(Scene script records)
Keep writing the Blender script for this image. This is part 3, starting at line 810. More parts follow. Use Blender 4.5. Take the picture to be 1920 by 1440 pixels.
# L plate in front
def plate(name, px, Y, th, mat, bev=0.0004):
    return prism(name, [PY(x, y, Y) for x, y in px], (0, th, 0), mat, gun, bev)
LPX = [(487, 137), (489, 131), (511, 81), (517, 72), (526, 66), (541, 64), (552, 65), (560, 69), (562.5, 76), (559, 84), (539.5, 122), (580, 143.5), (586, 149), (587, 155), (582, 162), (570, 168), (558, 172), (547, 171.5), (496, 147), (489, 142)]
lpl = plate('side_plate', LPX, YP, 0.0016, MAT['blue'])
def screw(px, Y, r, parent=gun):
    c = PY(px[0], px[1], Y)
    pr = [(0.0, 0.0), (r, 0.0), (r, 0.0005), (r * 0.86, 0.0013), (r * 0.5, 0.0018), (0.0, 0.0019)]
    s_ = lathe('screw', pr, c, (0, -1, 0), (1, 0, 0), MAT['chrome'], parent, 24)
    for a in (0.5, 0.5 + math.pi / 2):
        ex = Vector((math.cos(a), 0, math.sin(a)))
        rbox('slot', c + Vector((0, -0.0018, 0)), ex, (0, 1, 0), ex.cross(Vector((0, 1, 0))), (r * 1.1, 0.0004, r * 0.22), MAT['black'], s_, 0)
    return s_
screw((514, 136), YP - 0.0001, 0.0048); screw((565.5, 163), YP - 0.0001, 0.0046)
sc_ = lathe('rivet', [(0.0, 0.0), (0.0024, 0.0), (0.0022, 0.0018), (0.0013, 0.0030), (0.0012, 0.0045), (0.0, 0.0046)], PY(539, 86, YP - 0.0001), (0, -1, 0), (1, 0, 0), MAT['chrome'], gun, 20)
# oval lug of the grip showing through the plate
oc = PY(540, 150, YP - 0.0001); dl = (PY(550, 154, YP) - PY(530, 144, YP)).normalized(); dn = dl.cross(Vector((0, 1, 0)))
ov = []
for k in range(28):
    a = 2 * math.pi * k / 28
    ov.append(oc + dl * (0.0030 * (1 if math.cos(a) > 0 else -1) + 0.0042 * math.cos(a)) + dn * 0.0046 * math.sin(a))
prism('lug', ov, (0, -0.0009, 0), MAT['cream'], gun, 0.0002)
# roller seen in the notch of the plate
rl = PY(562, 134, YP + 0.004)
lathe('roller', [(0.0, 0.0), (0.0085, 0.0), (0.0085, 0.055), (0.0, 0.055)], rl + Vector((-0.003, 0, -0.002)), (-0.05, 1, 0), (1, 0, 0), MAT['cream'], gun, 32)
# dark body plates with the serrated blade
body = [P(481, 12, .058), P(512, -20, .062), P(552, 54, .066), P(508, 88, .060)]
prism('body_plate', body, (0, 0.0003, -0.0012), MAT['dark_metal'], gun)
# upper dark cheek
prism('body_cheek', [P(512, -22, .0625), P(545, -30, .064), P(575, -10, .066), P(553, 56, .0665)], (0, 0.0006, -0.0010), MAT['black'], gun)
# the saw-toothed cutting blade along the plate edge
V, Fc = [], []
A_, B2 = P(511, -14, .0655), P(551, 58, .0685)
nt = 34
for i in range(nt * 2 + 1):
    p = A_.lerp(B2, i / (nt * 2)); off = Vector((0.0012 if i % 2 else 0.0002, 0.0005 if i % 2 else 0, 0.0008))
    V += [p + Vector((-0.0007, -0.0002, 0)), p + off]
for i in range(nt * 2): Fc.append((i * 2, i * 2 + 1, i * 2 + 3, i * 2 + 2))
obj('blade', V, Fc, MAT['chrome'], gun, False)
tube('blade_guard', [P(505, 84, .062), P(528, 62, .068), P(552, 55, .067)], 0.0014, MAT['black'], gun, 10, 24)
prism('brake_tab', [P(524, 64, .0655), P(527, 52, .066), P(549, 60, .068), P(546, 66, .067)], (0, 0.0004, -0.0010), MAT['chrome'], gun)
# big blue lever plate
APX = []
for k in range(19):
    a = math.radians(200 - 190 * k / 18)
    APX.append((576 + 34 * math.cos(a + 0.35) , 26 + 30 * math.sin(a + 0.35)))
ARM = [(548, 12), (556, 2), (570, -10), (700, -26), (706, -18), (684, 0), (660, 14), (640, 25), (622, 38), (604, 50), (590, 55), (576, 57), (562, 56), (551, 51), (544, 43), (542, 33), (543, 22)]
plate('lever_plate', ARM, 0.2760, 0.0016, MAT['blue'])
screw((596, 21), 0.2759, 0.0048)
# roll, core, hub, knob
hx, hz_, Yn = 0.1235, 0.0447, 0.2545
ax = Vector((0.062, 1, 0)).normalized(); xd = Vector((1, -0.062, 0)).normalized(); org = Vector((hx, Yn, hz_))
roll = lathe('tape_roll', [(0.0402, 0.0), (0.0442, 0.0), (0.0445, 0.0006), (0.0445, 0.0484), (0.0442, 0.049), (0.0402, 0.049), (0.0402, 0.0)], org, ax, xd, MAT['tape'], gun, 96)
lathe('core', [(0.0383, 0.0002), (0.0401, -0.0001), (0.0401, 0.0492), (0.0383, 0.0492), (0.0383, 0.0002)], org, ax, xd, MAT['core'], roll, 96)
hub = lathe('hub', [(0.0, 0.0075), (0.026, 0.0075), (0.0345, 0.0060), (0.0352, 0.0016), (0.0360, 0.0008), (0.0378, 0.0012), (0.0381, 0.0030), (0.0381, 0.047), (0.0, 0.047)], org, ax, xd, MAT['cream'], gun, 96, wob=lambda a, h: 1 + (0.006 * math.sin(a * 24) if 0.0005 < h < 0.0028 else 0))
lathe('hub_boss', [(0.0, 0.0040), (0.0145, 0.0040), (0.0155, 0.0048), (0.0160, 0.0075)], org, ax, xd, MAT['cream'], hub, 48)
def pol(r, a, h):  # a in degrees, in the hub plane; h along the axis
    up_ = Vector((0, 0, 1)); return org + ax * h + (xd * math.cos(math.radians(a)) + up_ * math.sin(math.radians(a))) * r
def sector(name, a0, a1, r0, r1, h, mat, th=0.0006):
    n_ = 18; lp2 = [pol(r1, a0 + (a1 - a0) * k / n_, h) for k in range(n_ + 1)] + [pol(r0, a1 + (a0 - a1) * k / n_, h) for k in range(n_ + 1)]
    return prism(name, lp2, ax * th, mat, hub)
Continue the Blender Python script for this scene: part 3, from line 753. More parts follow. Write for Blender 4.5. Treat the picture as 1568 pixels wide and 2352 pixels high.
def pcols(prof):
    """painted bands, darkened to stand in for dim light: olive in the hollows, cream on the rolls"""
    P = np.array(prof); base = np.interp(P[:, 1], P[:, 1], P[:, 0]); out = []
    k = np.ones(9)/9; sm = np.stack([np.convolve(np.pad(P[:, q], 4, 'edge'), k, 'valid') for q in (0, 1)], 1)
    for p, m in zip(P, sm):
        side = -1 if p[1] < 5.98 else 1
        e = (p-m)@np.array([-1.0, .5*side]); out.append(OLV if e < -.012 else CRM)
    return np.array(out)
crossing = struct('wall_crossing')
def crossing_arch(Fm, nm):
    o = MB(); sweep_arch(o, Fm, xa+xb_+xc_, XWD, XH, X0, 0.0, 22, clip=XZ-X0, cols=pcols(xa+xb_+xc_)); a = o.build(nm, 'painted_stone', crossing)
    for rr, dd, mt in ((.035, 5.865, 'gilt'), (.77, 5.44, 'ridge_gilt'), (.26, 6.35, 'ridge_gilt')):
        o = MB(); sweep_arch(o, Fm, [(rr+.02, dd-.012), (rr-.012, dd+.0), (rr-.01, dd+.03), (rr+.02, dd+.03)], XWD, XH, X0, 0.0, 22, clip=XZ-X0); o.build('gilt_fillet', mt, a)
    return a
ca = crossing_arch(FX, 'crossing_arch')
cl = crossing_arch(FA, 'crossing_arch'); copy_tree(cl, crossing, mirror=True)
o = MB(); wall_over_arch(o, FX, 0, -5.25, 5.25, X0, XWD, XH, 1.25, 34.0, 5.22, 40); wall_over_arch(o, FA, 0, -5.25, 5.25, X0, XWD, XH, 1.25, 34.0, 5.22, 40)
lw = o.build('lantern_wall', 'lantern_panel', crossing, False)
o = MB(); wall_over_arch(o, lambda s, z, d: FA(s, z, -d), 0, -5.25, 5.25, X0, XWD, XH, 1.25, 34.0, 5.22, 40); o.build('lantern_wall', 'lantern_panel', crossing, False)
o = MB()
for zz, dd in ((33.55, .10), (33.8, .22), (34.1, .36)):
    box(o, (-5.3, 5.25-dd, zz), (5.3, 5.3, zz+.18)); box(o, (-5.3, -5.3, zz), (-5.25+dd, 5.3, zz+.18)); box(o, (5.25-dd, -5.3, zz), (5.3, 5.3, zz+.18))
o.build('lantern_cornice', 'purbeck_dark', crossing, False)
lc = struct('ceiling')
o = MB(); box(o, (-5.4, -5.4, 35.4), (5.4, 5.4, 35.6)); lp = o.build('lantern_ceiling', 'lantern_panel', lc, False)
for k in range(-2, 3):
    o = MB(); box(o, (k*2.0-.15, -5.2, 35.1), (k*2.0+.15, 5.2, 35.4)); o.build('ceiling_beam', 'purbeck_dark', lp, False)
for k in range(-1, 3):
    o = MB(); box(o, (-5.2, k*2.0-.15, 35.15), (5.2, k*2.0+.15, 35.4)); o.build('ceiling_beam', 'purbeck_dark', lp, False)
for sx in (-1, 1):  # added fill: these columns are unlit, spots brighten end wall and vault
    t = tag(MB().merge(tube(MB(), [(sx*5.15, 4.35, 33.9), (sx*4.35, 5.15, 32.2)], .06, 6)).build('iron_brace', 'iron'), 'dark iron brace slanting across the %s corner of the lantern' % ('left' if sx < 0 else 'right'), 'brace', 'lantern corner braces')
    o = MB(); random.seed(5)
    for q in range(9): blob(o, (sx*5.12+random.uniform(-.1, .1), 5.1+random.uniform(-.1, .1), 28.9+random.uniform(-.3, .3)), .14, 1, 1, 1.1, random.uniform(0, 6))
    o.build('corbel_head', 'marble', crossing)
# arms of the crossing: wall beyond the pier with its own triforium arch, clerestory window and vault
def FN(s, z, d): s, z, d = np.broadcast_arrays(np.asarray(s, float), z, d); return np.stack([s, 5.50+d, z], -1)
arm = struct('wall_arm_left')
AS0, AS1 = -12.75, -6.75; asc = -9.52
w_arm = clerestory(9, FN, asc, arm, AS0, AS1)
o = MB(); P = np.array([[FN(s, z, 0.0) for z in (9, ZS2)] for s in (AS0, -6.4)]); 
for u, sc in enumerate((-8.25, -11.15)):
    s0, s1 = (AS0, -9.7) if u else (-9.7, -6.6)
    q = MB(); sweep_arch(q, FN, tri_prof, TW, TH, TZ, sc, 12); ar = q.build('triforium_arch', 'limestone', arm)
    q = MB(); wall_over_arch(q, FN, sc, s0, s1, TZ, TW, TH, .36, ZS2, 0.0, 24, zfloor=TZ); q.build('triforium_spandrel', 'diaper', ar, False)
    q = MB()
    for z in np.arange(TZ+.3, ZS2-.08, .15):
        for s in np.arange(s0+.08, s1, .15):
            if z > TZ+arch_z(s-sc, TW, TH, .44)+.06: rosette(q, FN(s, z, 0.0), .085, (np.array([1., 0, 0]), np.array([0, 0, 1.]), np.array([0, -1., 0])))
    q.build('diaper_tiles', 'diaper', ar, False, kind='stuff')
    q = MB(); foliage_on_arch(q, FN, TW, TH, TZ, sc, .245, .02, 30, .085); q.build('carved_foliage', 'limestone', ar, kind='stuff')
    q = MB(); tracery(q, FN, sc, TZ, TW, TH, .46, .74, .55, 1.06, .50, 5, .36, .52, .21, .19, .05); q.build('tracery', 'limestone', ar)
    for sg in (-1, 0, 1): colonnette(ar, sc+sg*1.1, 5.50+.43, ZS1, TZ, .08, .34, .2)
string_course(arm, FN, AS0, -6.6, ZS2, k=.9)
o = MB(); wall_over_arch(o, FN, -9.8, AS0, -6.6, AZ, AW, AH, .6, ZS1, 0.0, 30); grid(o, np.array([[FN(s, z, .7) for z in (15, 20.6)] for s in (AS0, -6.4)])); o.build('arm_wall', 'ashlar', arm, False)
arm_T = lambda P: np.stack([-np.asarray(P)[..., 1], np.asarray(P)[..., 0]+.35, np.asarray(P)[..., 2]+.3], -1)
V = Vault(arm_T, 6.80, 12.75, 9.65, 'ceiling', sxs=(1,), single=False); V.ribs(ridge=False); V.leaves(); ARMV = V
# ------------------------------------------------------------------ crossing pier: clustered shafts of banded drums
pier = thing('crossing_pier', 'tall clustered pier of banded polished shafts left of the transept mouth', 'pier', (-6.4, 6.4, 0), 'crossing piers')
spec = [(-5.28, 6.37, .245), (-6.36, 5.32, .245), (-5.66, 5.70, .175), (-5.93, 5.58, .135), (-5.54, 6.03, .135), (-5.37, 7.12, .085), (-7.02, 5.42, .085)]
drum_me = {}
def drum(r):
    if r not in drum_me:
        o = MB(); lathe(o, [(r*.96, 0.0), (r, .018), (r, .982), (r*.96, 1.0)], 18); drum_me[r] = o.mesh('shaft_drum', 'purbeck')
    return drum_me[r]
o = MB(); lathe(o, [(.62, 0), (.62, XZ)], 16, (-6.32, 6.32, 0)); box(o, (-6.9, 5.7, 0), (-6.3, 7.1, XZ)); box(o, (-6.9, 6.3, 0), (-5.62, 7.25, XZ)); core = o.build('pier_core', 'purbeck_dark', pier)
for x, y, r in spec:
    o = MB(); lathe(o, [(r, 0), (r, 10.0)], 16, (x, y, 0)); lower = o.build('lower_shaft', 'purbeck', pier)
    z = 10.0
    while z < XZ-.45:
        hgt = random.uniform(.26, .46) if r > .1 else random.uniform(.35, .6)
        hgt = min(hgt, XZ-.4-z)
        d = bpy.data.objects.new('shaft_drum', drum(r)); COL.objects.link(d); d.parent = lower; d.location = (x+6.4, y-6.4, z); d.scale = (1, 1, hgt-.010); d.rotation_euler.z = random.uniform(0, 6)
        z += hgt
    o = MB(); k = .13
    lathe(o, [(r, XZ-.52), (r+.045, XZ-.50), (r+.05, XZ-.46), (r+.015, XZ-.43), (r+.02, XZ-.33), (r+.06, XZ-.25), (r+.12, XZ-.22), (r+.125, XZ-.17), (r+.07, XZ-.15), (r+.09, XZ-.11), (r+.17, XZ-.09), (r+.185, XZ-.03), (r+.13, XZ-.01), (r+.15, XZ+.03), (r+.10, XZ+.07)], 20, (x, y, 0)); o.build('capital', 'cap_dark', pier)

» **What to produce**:
Copy out each line of the listing that holds "follow".

» **Solution below**:
Keep writing the Blender script for this image. This is part 3, starting at line 810. More parts follow. Use Blender 4.5. Take the picture to be 1920 by 1440 pixels.
Continue the Blender Python script for this scene: part 3, from line 753. More parts follow. Write for Blender 4.5. Treat the picture as 1568 pixels wide and 2352 pixels high.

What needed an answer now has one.